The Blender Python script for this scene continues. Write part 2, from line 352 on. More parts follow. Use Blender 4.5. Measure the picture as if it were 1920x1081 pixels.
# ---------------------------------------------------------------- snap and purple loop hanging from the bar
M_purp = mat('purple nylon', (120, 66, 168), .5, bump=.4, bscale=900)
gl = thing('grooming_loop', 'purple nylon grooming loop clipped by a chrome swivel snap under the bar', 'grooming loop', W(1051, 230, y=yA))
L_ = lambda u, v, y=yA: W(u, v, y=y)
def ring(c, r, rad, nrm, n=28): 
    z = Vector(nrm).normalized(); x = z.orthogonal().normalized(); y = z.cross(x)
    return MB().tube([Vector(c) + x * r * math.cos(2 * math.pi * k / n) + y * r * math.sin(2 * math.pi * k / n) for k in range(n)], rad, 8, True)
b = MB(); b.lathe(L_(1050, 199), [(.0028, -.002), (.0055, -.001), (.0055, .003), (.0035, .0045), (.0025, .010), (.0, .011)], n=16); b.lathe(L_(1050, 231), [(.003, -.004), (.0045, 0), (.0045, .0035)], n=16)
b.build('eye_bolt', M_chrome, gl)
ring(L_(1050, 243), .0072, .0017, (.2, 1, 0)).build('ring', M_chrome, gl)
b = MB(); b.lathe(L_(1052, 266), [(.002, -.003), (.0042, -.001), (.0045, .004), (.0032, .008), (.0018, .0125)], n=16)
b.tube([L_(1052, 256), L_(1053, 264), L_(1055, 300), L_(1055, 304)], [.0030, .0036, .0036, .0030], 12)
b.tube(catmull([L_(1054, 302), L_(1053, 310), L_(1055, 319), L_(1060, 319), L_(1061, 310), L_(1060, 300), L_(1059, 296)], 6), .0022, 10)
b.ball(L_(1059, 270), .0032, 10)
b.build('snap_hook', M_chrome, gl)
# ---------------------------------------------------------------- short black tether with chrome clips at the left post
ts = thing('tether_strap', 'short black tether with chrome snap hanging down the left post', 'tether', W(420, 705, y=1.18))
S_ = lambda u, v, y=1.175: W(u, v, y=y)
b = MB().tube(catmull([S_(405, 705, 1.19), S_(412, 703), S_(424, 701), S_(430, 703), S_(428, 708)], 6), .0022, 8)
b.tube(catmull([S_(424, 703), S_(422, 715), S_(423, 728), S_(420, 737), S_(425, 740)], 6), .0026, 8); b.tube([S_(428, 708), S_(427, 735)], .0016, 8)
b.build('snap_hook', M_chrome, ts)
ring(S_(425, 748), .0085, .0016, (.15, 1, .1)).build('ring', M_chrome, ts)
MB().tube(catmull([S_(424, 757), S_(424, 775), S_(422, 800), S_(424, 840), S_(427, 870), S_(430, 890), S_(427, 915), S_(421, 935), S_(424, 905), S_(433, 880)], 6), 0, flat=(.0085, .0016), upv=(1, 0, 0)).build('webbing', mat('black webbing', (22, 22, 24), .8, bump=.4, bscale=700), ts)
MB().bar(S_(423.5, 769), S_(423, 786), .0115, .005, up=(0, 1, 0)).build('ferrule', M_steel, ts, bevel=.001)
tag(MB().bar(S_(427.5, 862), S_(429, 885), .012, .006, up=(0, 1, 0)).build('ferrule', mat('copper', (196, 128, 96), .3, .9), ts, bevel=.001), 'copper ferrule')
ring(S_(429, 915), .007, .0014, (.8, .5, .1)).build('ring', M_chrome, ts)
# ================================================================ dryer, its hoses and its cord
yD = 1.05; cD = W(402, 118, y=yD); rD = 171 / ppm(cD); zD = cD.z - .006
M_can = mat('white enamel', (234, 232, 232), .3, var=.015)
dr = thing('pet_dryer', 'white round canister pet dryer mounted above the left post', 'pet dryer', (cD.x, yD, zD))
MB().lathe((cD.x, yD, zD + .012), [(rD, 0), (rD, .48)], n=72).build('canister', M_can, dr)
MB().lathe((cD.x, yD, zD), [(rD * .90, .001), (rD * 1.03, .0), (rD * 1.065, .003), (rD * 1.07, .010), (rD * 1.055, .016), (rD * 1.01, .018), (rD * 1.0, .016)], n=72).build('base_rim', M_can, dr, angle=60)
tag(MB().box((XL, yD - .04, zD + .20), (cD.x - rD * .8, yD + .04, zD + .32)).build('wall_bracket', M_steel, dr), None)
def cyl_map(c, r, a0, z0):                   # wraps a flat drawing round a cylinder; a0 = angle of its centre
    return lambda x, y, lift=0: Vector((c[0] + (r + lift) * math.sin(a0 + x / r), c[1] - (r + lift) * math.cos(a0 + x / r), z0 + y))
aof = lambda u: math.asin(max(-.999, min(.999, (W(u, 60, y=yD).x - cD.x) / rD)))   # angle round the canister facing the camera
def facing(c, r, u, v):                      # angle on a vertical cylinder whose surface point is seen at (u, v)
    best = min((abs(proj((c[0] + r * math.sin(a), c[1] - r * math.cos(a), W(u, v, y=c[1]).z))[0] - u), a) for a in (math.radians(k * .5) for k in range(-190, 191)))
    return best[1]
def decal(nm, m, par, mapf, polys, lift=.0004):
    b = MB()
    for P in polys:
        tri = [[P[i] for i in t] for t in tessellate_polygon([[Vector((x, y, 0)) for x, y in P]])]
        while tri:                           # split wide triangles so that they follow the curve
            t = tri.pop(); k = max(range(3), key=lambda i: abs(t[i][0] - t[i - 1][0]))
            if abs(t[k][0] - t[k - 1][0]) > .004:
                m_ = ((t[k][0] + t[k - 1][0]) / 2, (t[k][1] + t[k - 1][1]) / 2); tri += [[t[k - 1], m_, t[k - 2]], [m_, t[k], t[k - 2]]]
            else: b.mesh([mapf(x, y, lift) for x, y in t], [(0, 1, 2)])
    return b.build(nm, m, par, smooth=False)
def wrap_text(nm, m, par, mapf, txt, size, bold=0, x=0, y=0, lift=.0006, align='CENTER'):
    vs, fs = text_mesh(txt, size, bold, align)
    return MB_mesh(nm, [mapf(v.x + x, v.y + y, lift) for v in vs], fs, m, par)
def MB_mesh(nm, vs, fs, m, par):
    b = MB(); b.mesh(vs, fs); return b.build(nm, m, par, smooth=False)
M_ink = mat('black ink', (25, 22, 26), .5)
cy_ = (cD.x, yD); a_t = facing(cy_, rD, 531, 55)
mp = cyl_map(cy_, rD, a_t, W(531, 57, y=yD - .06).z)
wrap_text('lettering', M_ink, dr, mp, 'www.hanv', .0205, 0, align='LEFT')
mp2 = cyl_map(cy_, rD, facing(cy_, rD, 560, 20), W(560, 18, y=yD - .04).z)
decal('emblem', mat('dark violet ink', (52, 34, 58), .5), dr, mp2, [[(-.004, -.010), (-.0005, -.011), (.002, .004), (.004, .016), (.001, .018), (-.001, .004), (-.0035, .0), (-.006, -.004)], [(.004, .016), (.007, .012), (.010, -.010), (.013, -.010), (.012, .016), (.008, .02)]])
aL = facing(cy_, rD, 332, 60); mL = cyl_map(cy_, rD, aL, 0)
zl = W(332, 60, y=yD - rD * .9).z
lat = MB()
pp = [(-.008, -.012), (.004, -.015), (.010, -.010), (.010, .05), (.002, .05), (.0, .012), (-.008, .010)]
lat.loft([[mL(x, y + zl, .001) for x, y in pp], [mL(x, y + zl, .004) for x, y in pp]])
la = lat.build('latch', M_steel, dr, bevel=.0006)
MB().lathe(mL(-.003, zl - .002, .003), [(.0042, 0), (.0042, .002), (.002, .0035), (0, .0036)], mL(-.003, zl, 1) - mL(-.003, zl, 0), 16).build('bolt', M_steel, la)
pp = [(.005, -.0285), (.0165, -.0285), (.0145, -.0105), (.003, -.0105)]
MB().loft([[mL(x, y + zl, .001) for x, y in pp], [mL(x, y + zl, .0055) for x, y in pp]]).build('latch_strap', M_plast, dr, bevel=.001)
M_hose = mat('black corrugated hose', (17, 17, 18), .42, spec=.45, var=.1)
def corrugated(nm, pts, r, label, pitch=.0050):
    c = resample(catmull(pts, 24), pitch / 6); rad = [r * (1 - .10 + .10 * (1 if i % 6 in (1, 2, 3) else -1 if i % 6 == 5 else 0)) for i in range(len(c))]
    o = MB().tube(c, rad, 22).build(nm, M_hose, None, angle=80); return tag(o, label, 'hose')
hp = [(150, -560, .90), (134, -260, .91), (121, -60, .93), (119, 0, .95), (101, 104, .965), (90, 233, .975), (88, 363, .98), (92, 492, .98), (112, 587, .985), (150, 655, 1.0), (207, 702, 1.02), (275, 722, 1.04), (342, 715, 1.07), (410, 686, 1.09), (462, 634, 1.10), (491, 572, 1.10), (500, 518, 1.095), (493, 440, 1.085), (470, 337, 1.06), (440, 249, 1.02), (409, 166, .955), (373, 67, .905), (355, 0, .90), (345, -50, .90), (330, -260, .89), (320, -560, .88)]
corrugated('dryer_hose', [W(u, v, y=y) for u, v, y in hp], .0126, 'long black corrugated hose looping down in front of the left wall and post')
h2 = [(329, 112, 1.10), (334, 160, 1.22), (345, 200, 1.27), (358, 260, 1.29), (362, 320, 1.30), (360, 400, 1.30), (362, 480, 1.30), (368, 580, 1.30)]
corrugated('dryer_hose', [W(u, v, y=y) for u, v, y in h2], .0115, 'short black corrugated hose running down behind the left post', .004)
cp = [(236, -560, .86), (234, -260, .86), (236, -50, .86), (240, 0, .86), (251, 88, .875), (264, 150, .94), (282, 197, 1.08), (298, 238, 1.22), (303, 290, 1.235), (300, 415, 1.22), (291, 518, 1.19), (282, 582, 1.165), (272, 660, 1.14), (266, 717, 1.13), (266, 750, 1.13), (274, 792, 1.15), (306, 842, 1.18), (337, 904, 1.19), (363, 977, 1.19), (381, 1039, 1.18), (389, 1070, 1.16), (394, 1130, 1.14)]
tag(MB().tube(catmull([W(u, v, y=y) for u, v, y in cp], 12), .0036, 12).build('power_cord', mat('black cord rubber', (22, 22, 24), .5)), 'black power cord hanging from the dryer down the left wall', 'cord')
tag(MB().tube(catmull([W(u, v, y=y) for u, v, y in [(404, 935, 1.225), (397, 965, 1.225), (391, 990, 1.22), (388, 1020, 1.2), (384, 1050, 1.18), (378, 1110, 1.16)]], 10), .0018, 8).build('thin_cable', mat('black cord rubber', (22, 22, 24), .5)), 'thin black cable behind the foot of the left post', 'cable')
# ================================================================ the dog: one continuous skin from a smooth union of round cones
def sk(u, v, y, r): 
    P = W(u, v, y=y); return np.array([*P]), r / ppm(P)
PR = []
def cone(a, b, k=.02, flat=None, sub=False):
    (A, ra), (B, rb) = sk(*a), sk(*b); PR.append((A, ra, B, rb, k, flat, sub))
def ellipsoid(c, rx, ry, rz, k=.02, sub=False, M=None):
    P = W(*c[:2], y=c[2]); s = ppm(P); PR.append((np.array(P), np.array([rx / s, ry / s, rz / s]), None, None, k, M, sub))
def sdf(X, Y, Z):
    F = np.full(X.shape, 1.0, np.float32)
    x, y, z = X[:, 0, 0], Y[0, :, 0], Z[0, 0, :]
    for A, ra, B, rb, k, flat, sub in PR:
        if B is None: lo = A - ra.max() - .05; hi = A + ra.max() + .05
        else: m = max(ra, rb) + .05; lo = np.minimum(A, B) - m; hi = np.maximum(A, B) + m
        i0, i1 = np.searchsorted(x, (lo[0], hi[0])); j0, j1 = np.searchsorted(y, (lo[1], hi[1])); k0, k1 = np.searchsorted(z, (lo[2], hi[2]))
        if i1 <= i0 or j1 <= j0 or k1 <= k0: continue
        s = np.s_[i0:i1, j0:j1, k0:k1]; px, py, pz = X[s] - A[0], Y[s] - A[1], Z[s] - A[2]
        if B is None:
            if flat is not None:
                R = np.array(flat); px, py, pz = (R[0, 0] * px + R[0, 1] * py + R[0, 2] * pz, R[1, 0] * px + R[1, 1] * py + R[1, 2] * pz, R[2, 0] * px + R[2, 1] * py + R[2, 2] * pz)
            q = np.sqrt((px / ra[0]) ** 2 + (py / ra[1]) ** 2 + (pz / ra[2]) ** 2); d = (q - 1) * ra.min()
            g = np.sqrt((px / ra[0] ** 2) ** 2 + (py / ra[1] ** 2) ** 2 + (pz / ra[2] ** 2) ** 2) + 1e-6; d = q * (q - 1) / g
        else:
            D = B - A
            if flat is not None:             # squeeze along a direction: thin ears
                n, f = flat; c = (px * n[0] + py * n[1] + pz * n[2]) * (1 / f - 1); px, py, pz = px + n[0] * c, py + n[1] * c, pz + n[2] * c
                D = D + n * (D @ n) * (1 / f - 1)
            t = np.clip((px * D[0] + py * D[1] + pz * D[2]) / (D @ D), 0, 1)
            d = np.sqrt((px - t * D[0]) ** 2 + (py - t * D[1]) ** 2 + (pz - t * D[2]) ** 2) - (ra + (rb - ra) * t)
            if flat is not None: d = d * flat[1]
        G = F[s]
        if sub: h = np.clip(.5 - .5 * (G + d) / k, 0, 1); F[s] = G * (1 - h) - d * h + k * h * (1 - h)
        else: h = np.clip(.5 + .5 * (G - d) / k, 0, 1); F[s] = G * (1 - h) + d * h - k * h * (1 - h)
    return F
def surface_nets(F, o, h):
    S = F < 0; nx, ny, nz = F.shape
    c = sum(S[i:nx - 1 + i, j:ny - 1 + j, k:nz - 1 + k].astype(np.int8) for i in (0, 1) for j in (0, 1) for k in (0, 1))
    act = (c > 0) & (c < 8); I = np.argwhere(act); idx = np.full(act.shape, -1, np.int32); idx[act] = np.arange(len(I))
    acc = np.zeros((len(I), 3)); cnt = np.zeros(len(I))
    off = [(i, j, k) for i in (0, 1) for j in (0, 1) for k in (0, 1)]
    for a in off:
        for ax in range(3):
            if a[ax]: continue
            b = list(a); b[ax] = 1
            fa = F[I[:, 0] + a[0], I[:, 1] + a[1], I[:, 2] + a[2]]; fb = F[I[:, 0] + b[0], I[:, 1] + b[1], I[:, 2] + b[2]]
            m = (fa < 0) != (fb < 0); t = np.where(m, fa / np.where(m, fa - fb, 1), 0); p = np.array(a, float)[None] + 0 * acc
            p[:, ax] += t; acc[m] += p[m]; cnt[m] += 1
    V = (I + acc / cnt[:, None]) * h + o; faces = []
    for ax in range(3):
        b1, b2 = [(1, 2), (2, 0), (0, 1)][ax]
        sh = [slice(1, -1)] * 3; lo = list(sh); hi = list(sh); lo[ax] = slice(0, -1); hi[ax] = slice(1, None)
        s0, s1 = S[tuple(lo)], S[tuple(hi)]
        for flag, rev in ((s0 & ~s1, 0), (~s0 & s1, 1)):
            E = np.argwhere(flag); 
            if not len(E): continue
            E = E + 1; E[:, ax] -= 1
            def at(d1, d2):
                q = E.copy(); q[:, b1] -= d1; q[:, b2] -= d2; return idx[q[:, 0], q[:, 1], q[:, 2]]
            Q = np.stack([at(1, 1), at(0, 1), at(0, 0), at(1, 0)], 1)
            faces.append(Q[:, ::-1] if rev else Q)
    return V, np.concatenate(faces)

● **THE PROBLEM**
Extract every line above containing the word "from".

● **RESULT BELOW**
The Blender Python script for this scene continues. Write part 2, from line 352 on. More parts follow. Use Blender 4.5. Measure the picture as if it were 1920x1081 pixels.
# ---------------------------------------------------------------- snap and purple loop hanging from the bar
tag(MB().tube(catmull([W(u, v, y=y) for u, v, y in cp], 12), .0036, 12).build('power_cord', mat('black cord rubber', (22, 22, 24), .5)), 'black power cord hanging from the dryer down the left wall', 'cord')
# ================================================================ the dog: one continuous skin from a smooth union of round cones